Nonetheless, I’ve felt for the last year or two that there is a bubble going on, because the amount of high end real-estate exceeds the number of people who can realistically afford to buy it, at least in terms of those who actually want a place to live. Although inventory is low right now, having rent and housing (to buy) prices simultaneously increasing (continually), without having wages keep up is unsustainable.
The herd mentality that drives everyone to chase after the high-end market is almost like a game of musical chairs—when the music stops somebody is going to get burned.
Blackstone kicked off the rental property backed bonds in 2013. Most of the early players have bailed out before the implosion happens. This should end well.
The financial arms of the various car companies have been doing similar things with car loans. Increasingly with extended-term subprime loans. This should end well, too.
https://www.gmfinancial.com/docs/about-us/understanding-securitizations.pdf
“with home prices ballooning by 17.3%, while wages creeping up a barely visible 1.3%”
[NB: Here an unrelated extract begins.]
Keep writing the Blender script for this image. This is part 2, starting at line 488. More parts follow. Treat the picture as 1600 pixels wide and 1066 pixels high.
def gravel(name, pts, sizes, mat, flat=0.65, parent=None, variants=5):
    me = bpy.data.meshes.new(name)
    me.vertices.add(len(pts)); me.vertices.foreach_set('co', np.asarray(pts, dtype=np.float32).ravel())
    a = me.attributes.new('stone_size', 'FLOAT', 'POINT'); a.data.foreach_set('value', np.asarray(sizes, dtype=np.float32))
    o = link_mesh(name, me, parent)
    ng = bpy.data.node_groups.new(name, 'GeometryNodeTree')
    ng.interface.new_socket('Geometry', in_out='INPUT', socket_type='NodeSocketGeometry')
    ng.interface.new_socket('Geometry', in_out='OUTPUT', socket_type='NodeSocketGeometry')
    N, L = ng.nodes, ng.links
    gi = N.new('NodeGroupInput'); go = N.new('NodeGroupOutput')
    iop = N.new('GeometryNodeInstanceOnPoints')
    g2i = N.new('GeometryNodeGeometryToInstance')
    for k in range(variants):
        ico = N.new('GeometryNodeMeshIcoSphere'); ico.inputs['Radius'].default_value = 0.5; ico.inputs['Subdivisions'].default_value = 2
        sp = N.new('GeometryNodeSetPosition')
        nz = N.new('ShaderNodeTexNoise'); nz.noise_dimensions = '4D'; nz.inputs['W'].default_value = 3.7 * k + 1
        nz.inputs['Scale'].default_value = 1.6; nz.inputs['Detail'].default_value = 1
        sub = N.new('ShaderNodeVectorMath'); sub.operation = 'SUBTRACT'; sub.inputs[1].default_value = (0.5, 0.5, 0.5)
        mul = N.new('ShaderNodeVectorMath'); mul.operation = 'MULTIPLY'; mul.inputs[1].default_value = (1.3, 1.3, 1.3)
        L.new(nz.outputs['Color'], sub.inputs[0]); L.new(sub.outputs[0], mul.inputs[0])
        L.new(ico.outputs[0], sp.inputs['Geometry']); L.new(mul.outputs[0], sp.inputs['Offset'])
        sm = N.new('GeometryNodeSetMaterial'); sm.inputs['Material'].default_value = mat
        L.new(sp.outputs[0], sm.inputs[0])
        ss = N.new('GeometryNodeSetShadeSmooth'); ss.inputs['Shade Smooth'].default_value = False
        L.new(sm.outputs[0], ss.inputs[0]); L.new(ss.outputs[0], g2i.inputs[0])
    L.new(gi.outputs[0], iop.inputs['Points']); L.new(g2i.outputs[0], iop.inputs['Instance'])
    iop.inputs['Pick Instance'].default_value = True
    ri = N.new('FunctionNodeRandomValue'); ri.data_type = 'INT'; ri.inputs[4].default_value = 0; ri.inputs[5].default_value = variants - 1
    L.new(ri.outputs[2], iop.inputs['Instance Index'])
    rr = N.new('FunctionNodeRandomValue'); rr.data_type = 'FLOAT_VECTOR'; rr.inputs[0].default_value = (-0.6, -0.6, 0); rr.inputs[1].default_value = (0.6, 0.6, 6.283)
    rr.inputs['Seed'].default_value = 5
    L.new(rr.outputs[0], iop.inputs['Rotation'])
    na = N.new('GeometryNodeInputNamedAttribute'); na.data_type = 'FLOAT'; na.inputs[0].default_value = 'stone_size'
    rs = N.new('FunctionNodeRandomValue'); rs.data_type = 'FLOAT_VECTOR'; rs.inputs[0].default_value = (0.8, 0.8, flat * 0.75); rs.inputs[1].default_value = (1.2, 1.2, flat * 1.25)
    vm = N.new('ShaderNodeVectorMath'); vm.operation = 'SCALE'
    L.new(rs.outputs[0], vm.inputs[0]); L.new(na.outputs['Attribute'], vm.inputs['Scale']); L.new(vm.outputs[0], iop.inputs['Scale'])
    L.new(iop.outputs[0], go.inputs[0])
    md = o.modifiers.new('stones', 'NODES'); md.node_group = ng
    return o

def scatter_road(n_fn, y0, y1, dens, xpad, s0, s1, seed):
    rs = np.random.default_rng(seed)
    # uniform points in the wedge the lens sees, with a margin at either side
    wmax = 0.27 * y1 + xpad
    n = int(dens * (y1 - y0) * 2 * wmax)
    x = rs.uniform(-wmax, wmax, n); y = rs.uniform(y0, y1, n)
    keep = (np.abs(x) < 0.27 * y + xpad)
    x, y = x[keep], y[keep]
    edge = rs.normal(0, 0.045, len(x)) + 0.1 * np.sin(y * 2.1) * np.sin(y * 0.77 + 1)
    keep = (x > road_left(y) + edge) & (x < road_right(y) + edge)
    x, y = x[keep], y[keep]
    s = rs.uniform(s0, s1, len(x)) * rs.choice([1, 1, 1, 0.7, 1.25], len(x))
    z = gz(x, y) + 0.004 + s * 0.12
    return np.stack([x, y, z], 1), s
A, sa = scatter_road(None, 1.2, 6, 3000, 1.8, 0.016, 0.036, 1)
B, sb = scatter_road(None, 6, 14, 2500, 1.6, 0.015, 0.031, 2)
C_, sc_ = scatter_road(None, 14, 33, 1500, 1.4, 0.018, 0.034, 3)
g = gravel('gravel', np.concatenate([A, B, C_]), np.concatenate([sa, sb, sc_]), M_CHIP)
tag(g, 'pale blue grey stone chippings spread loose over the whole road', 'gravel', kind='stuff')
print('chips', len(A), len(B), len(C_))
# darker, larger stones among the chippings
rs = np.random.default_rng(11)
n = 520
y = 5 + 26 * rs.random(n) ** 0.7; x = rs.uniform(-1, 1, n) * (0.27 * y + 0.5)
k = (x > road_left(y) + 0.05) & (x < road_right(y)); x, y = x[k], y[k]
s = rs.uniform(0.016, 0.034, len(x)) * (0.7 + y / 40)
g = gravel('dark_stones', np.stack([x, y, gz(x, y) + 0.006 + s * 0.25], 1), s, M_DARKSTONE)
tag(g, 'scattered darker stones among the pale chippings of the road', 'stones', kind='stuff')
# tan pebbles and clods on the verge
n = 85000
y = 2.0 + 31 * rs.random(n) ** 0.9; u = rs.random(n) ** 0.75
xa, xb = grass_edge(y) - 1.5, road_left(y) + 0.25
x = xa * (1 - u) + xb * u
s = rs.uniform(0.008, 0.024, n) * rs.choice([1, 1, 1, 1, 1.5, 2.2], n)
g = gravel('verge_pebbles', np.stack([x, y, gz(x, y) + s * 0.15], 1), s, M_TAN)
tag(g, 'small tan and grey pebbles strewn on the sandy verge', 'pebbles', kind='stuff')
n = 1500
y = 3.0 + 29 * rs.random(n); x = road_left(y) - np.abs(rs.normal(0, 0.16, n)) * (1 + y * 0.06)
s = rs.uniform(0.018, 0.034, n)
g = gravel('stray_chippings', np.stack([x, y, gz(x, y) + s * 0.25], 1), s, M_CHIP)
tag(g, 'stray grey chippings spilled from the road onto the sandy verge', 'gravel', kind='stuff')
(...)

i would be dancing the fucking streets if my income had risen by 1.3%, my 2014 income was down 25% from ’13 and so far this year since Q1 ’15 is almost over i’m down 50% from ’14. Self employed and haven’t been able to raise prices much for 31 years…….there is no f’ing hope at this point.
“rentals and housing prices can’t both outpace wages forever”
it has for me.
The difference in wages and housing costs means that 16% comes out of discretionary spending of the average budget. Add this to increases in healthcare, food, etc. It should be no surprise consumer spending is tanking.